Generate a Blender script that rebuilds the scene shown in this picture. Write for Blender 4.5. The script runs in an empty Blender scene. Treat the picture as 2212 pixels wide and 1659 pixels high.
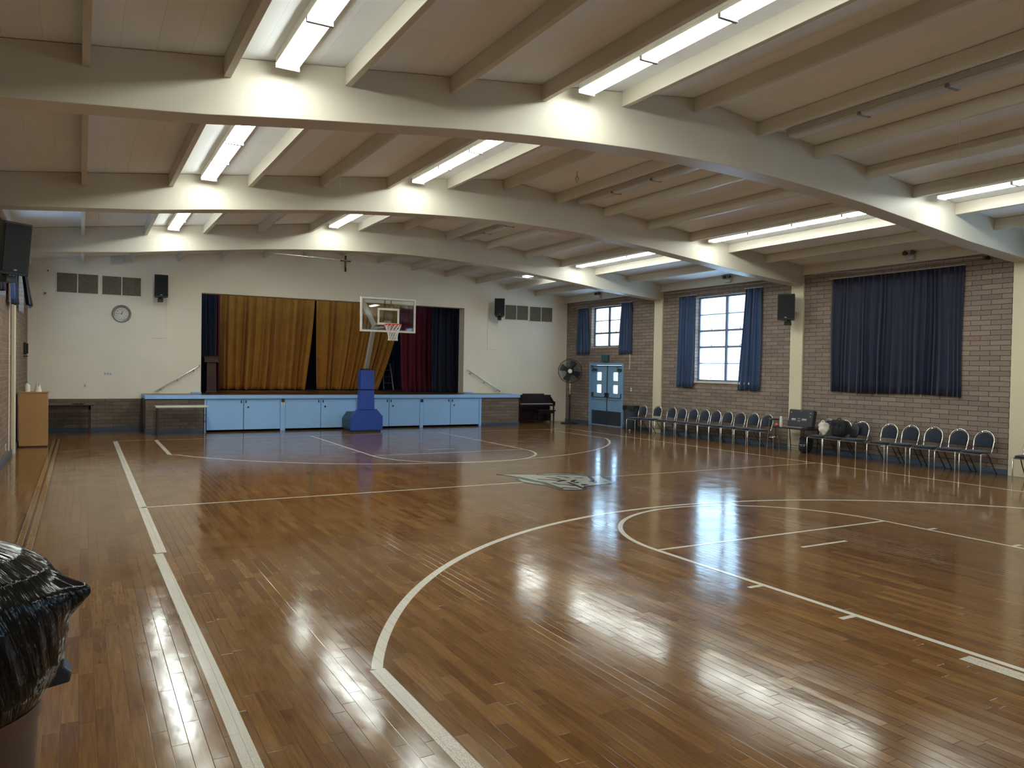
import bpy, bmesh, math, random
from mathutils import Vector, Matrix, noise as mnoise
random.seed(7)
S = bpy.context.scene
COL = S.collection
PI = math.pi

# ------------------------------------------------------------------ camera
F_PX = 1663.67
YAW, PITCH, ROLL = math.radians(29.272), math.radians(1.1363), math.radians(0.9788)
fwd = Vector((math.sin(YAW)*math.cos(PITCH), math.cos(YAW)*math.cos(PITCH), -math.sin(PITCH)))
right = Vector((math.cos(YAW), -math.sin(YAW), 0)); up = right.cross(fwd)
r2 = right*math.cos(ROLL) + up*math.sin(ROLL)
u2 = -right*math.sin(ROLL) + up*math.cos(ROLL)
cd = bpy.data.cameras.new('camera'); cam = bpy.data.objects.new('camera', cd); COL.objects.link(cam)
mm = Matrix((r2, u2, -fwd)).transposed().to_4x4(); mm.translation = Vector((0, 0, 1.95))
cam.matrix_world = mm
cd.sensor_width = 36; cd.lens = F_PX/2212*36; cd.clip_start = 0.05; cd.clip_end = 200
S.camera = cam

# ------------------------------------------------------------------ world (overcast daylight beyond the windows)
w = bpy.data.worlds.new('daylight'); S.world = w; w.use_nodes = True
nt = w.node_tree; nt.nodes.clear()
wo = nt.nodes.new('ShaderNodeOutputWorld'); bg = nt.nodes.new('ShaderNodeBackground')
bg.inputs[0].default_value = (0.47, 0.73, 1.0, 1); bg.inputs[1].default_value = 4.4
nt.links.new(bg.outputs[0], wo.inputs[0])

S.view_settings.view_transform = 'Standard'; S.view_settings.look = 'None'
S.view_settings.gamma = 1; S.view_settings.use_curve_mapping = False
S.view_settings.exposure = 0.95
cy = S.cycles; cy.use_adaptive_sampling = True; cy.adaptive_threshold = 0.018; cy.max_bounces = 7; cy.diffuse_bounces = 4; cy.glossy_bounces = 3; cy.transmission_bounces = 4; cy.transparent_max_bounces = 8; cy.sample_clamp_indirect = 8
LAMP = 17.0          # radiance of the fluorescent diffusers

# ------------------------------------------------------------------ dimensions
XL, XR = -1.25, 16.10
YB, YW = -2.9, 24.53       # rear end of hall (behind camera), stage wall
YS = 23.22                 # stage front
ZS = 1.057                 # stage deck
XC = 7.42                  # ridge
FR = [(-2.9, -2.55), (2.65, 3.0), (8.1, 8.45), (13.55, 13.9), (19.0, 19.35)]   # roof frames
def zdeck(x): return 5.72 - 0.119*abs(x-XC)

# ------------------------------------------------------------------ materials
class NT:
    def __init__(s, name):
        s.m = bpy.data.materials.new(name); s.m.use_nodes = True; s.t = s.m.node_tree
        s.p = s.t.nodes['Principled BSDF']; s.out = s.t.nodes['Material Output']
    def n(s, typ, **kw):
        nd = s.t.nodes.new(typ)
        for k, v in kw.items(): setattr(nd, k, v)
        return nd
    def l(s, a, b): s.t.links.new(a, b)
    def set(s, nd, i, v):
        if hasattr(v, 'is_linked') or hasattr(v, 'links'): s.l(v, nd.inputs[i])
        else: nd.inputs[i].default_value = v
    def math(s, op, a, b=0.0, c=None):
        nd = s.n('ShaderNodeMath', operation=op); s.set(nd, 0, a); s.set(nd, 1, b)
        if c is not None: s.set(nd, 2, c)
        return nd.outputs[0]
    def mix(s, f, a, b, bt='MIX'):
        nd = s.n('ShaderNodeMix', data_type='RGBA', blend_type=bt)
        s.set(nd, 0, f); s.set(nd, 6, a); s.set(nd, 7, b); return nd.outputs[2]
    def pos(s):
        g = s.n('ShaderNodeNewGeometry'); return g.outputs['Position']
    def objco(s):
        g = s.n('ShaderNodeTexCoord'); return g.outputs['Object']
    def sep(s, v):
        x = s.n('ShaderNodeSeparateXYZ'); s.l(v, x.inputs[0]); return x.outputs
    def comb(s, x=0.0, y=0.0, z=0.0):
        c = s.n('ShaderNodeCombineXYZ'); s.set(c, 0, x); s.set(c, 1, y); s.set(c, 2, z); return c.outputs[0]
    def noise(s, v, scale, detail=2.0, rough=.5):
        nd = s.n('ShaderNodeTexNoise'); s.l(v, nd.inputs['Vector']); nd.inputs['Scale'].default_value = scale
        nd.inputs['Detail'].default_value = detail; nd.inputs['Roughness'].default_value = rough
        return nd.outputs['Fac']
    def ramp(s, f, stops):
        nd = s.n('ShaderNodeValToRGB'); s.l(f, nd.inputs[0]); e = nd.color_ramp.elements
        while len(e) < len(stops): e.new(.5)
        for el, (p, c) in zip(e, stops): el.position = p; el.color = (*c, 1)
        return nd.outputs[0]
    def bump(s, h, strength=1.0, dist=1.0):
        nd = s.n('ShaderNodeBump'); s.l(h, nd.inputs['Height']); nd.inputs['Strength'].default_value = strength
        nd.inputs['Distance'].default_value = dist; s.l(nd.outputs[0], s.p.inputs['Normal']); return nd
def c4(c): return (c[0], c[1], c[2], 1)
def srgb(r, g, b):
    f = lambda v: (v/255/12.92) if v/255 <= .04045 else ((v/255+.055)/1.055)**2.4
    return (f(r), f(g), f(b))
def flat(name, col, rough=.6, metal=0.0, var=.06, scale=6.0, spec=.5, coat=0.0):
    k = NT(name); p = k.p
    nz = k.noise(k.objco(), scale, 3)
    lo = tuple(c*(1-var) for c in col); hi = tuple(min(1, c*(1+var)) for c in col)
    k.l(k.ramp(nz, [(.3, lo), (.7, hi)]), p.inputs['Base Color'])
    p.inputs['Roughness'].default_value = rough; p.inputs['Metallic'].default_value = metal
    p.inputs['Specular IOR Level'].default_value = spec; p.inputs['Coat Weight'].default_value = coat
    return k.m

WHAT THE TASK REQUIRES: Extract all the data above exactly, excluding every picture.

WRITTEN ANSWER:
Generate a Blender script that rebuilds the scene shown in this picture. Write for Blender 4.5. The script runs in an empty Blender scene. Treat the picture as 2212 pixels wide and 1659 pixels high.
import bpy, bmesh, math, random
from mathutils import Vector, Matrix, noise as mnoise
random.seed(7)
S = bpy.context.scene
COL = S.collection
PI = math.pi

# ------------------------------------------------------------------ camera
F_PX = 1663.67
YAW, PITCH, ROLL = math.radians(29.272), math.radians(1.1363), math.radians(0.9788)
fwd = Vector((math.sin(YAW)*math.cos(PITCH), math.cos(YAW)*math.cos(PITCH), -math.sin(PITCH)))
right = Vector((math.cos(YAW), -math.sin(YAW), 0)); up = right.cross(fwd)
r2 = right*math.cos(ROLL) + up*math.sin(ROLL)
u2 = -right*math.sin(ROLL) + up*math.cos(ROLL)
cd = bpy.data.cameras.new('camera'); cam = bpy.data.objects.new('camera', cd); COL.objects.link(cam)
mm = Matrix((r2, u2, -fwd)).transposed().to_4x4(); mm.translation = Vector((0, 0, 1.95))
cam.matrix_world = mm
cd.sensor_width = 36; cd.lens = F_PX/2212*36; cd.clip_start = 0.05; cd.clip_end = 200
S.camera = cam

# ------------------------------------------------------------------ world (overcast daylight beyond the windows)
w = bpy.data.worlds.new('daylight'); S.world = w; w.use_nodes = True
nt = w.node_tree; nt.nodes.clear()
wo = nt.nodes.new('ShaderNodeOutputWorld'); bg = nt.nodes.new('ShaderNodeBackground')
bg.inputs[0].default_value = (0.47, 0.73, 1.0, 1); bg.inputs[1].default_value = 4.4
nt.links.new(bg.outputs[0], wo.inputs[0])

S.view_settings.view_transform = 'Standard'; S.view_settings.look = 'None'
S.view_settings.gamma = 1; S.view_settings.use_curve_mapping = False
S.view_settings.exposure = 0.95
cy = S.cycles; cy.use_adaptive_sampling = True; cy.adaptive_threshold = 0.018; cy.max_bounces = 7; cy.diffuse_bounces = 4; cy.glossy_bounces = 3; cy.transmission_bounces = 4; cy.transparent_max_bounces = 8; cy.sample_clamp_indirect = 8
LAMP = 17.0          # radiance of the fluorescent diffusers

# ------------------------------------------------------------------ dimensions
XL, XR = -1.25, 16.10
YB, YW = -2.9, 24.53       # rear end of hall (behind camera), stage wall
YS = 23.22                 # stage front
ZS = 1.057                 # stage deck
XC = 7.42                  # ridge
FR = [(-2.9, -2.55), (2.65, 3.0), (8.1, 8.45), (13.55, 13.9), (19.0, 19.35)]   # roof frames
def zdeck(x): return 5.72 - 0.119*abs(x-XC)

# ------------------------------------------------------------------ materials
class NT:
    def __init__(s, name):
        s.m = bpy.data.materials.new(name); s.m.use_nodes = True; s.t = s.m.node_tree
        s.p = s.t.nodes['Principled BSDF']; s.out = s.t.nodes['Material Output']
    def n(s, typ, **kw):
        nd = s.t.nodes.new(typ)
        for k, v in kw.items(): setattr(nd, k, v)
        return nd
    def l(s, a, b): s.t.links.new(a, b)
    def set(s, nd, i, v):
        if hasattr(v, 'is_linked') or hasattr(v, 'links'): s.l(v, nd.inputs[i])
        else: nd.inputs[i].default_value = v
    def math(s, op, a, b=0.0, c=None):
        nd = s.n('ShaderNodeMath', operation=op); s.set(nd, 0, a); s.set(nd, 1, b)
        if c is not None: s.set(nd, 2, c)
        return nd.outputs[0]
    def mix(s, f, a, b, bt='MIX'):
        nd = s.n('ShaderNodeMix', data_type='RGBA', blend_type=bt)
        s.set(nd, 0, f); s.set(nd, 6, a); s.set(nd, 7, b); return nd.outputs[2]
    def pos(s):
        g = s.n('ShaderNodeNewGeometry'); return g.outputs['Position']
    def objco(s):
        g = s.n('ShaderNodeTexCoord'); return g.outputs['Object']
    def sep(s, v):
        x = s.n('ShaderNodeSeparateXYZ'); s.l(v, x.inputs[0]); return x.outputs
    def comb(s, x=0.0, y=0.0, z=0.0):
        c = s.n('ShaderNodeCombineXYZ'); s.set(c, 0, x); s.set(c, 1, y); s.set(c, 2, z); return c.outputs[0]
    def noise(s, v, scale, detail=2.0, rough=.5):
        nd = s.n('ShaderNodeTexNoise'); s.l(v, nd.inputs['Vector']); nd.inputs['Scale'].default_value = scale
        nd.inputs['Detail'].default_value = detail; nd.inputs['Roughness'].default_value = rough
        return nd.outputs['Fac']
    def ramp(s, f, stops):
        nd = s.n('ShaderNodeValToRGB'); s.l(f, nd.inputs[0]); e = nd.color_ramp.elements
        while len(e) < len(stops): e.new(.5)
        for el, (p, c) in zip(e, stops): el.position = p; el.color = (*c, 1)
        return nd.outputs[0]
    def bump(s, h, strength=1.0, dist=1.0):
        nd = s.n('ShaderNodeBump'); s.l(h, nd.inputs['Height']); nd.inputs['Strength'].default_value = strength
        nd.inputs['Distance'].default_value = dist; s.l(nd.outputs[0], s.p.inputs['Normal']); return nd
def c4(c): return (c[0], c[1], c[2], 1)
def srgb(r, g, b):
    f = lambda v: (v/255/12.92) if v/255 <= .04045 else ((v/255+.055)/1.055)**2.4
    return (f(r), f(g), f(b))
def flat(name, col, rough=.6, metal=0.0, var=.06, scale=6.0, spec=.5, coat=0.0):
    k = NT(name); p = k.p
    nz = k.noise(k.objco(), scale, 3)
    lo = tuple(c*(1-var) for c in col); hi = tuple(min(1, c*(1+var)) for c in col)
    k.l(k.ramp(nz, [(.3, lo), (.7, hi)]), p.inputs['Base Color'])
    p.inputs['Roughness'].default_value = rough; p.inputs['Metallic'].default_value = metal
    p.inputs['Specular IOR Level'].default_value = spec; p.inputs['Coat Weight'].default_value = coat
    return k.m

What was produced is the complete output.